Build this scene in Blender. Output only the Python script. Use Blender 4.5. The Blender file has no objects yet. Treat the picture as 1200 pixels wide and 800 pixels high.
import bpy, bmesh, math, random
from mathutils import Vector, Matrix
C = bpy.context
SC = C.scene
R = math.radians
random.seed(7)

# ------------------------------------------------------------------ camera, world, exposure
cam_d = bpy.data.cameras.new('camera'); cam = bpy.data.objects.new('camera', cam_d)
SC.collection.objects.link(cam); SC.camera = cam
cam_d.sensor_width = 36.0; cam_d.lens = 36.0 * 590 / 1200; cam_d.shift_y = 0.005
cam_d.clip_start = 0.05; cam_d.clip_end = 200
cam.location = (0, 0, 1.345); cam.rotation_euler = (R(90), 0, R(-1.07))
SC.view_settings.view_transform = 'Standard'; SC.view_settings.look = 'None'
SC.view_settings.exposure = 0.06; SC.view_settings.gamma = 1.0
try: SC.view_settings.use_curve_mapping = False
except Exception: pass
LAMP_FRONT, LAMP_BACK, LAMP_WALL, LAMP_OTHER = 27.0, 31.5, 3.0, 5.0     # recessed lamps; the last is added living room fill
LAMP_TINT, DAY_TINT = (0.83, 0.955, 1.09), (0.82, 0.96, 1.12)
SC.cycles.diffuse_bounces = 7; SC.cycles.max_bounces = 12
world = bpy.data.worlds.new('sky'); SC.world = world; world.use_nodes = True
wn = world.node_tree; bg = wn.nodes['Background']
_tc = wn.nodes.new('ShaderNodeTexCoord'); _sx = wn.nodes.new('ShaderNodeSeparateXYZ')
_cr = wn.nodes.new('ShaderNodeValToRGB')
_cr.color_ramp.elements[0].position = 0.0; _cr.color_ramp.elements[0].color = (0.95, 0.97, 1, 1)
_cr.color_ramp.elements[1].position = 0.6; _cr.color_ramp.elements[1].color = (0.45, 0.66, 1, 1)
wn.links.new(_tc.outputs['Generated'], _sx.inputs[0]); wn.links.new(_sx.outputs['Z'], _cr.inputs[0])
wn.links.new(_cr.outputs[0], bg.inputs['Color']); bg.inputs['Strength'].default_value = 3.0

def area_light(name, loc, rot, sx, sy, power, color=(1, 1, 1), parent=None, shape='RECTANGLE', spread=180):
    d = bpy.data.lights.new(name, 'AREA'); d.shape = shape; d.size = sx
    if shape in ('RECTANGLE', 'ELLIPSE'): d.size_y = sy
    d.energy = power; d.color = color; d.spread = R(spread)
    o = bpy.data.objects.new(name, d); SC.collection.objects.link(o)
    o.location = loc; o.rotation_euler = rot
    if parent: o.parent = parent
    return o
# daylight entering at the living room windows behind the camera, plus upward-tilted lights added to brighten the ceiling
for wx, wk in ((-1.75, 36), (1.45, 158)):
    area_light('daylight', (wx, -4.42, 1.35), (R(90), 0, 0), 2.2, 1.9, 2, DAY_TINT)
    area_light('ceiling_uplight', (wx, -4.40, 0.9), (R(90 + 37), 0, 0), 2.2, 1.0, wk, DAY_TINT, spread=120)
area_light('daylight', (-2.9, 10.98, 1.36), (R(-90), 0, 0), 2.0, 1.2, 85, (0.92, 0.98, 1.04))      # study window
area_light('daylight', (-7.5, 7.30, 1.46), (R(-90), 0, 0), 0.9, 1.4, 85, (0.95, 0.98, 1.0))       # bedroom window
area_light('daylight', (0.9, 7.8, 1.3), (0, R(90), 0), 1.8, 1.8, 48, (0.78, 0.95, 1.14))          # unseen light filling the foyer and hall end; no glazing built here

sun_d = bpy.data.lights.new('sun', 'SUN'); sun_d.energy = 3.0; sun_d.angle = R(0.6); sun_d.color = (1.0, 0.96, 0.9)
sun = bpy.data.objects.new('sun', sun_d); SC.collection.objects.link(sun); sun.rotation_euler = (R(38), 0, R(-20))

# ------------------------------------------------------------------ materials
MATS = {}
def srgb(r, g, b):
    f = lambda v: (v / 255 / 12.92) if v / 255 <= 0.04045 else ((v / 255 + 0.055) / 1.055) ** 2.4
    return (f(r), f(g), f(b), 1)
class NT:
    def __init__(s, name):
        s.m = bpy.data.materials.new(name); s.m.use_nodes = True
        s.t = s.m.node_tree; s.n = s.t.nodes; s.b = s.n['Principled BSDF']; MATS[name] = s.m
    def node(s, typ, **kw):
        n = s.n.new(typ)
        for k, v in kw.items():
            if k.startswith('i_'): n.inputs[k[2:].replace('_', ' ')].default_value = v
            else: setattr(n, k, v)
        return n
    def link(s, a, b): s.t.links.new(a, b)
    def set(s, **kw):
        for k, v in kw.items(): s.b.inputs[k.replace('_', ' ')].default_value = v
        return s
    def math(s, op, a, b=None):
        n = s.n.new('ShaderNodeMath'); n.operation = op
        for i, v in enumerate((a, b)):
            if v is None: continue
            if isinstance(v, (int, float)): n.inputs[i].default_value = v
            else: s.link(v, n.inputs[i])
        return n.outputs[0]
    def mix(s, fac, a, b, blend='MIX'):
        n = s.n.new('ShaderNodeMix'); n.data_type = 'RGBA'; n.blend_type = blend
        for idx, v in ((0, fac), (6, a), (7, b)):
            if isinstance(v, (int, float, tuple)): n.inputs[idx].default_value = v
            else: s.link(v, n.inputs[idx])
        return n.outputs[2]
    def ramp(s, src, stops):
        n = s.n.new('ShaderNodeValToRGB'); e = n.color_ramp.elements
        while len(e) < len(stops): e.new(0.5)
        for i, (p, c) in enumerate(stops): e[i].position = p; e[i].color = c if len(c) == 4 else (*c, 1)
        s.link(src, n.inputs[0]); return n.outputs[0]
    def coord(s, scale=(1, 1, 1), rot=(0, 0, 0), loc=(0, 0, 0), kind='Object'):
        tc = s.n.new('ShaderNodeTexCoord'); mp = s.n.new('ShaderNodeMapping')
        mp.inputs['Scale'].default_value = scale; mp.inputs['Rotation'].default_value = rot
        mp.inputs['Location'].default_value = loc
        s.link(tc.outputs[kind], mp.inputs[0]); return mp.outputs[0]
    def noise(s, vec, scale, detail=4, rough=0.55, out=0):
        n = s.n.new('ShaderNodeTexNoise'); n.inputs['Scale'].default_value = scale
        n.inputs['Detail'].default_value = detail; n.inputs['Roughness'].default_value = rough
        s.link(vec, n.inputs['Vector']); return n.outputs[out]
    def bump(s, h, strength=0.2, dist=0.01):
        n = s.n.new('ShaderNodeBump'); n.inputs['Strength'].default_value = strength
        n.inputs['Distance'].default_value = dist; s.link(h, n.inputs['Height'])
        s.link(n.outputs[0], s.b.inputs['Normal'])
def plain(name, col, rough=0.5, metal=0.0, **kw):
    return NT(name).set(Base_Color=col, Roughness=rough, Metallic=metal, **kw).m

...

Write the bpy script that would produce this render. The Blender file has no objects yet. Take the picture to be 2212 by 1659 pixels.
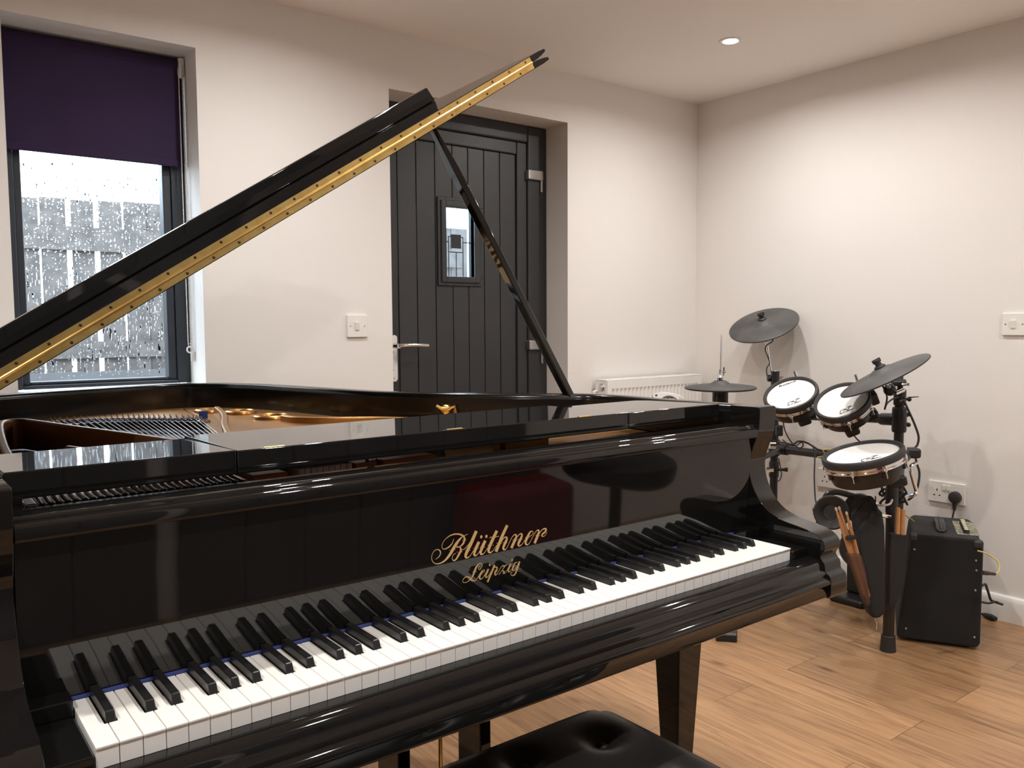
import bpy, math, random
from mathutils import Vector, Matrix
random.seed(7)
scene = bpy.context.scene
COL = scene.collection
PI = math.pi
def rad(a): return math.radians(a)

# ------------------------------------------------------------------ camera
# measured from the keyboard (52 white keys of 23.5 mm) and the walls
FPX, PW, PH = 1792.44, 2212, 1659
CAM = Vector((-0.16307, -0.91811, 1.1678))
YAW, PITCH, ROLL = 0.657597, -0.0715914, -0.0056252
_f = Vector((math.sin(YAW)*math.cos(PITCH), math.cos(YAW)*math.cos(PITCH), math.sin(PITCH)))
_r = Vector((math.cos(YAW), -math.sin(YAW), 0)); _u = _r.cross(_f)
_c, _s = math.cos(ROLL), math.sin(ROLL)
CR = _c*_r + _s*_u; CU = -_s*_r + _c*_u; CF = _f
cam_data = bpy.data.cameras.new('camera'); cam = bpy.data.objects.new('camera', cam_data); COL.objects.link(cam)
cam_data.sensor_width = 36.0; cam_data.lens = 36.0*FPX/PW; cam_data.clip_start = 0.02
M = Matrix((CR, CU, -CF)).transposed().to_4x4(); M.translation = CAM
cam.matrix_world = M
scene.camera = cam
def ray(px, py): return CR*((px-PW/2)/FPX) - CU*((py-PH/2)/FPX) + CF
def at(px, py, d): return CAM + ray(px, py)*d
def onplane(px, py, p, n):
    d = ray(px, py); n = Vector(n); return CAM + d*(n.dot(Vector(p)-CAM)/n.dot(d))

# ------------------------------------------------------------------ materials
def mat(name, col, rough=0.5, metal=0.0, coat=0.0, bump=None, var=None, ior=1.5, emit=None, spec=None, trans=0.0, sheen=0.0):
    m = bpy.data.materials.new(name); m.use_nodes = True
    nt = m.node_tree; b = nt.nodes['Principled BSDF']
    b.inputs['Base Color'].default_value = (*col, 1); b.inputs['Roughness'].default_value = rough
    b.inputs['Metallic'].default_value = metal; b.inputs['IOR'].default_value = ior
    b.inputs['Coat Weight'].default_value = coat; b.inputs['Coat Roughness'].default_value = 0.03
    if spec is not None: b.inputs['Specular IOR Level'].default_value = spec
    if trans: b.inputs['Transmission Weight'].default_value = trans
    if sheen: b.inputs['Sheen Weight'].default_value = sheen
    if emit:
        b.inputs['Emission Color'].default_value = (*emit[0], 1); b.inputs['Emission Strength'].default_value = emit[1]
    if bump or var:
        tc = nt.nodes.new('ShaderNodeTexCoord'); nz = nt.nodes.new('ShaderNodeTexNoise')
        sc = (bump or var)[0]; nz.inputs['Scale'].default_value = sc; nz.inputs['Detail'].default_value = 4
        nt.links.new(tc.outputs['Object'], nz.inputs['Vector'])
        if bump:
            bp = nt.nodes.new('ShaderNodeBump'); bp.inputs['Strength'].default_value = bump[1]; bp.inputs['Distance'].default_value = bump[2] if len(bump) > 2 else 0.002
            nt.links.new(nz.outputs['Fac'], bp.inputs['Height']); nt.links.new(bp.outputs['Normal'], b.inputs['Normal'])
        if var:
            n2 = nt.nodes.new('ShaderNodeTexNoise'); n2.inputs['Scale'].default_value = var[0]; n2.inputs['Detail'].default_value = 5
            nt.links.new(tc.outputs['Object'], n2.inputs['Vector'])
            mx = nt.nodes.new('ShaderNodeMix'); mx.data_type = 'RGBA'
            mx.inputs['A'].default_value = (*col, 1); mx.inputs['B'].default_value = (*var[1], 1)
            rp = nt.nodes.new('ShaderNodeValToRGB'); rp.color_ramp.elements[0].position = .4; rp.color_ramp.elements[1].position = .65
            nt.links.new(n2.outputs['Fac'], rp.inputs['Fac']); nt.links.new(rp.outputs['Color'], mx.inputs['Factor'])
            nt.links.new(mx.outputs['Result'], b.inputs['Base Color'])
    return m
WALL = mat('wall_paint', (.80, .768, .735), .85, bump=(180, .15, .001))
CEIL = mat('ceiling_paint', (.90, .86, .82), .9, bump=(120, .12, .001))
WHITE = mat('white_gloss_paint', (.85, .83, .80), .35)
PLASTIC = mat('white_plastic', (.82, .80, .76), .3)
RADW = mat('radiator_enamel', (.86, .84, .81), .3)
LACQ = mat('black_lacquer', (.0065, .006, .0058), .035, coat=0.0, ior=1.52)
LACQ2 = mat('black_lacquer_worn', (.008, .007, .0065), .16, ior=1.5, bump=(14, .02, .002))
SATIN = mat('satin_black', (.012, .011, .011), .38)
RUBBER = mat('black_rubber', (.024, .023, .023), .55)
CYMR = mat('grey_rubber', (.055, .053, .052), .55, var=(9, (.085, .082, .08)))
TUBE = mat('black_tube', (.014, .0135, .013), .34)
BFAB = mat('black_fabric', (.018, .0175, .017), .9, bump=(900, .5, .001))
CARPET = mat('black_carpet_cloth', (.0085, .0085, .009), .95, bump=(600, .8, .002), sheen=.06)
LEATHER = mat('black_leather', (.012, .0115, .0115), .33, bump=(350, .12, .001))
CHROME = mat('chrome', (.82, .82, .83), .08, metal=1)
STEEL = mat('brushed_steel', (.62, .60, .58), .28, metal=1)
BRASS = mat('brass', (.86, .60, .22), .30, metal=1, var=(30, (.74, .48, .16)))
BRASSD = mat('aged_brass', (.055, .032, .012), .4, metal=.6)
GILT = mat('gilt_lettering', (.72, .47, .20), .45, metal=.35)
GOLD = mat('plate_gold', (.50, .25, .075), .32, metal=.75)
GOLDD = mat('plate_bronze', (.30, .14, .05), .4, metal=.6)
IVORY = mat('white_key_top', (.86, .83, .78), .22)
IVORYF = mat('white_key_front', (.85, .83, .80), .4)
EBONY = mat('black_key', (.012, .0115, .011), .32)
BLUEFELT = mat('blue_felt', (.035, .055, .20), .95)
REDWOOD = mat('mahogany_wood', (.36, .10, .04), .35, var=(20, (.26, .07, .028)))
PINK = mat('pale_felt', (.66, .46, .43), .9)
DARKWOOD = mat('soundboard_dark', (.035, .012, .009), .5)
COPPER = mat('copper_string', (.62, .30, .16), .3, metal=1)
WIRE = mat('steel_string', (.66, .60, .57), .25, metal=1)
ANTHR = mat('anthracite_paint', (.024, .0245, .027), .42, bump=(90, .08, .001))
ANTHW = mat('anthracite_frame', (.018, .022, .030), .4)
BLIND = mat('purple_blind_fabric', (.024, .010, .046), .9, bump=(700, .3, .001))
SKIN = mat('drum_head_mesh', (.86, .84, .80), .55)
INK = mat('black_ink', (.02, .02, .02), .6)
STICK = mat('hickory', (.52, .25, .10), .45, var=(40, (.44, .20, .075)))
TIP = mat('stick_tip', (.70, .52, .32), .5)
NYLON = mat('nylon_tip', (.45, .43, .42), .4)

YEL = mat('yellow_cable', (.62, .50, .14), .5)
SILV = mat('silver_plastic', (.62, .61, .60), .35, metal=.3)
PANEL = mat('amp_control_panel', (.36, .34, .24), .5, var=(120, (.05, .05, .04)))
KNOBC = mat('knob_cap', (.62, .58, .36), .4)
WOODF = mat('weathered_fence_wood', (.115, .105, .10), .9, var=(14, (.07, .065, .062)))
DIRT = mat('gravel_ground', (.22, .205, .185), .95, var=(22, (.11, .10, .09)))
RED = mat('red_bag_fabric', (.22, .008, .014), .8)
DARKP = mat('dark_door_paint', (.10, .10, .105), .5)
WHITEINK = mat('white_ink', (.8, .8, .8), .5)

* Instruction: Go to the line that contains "Write the bpy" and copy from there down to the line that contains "def rad(a): return math.radians(a)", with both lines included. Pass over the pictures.

* Finished answer:
Write the bpy script that would produce this render. The Blender file has no objects yet. Take the picture to be 2212 by 1659 pixels.
import bpy, math, random
from mathutils import Vector, Matrix
random.seed(7)
scene = bpy.context.scene
COL = scene.collection
PI = math.pi
def rad(a): return math.radians(a)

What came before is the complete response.